Hay que hablar mejor de paleta aunque estemos en otro medio pues Sokurov vincula mucho su oficio con la pintura, incluso confiesa que sus maestros más que cineastas son los pintores de principios del XIX, época que coincide con el momento de escritura de Fausto por parte de Goethe. El director ruso nos sumerge en un sueño o en un delirio. Tal vez mejor en esto último; un mundo anquilosado del que es mejor salir que quedarse tal como representan las figuras que entre las rocas encuentra Fausto, al que agradecen que hubiera sido de alguna manera su «salvador». Pero Fausto es un hombre  que no puede y no quiere luchar contra las circunstancias. No hay otra cosa y ser valiente, honesto, es imposible sobre todo porque al final no le queda otra cosa que querer vivir una pasión. El pacto que realiza Fausto con Mefistófeles viene tras su decepción con la ciencia que no le ha sabido explicar la vida, no le llena, no le soluciona, no le satisface: «Le exige al cielo las más hermosas estrellas y a la tierra los goces más elevados, y sin embargo, nada cercano ni lejano sacia su pecho profundamente agitado».

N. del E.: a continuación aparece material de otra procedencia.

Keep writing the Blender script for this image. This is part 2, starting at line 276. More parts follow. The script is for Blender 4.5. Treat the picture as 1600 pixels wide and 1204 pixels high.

Una pequeña aportación de Hanna Schygulla.

La clave para el espectador la tenemos en una escena donde Fausto se detiene en el comienzo del Evangelio según San Juan, donde lee: «En el principio era la palabra». Fausto no lo entiende, en el lugar de «palabra» debía aparecer otro término con más enjundia, más profundo. El espectador  no debe preocuparse como Fausto por encontrar otra cosa más allá que la palabra, más allá de la imagen porque la pantalla, la pantalla plana lo contiene todo.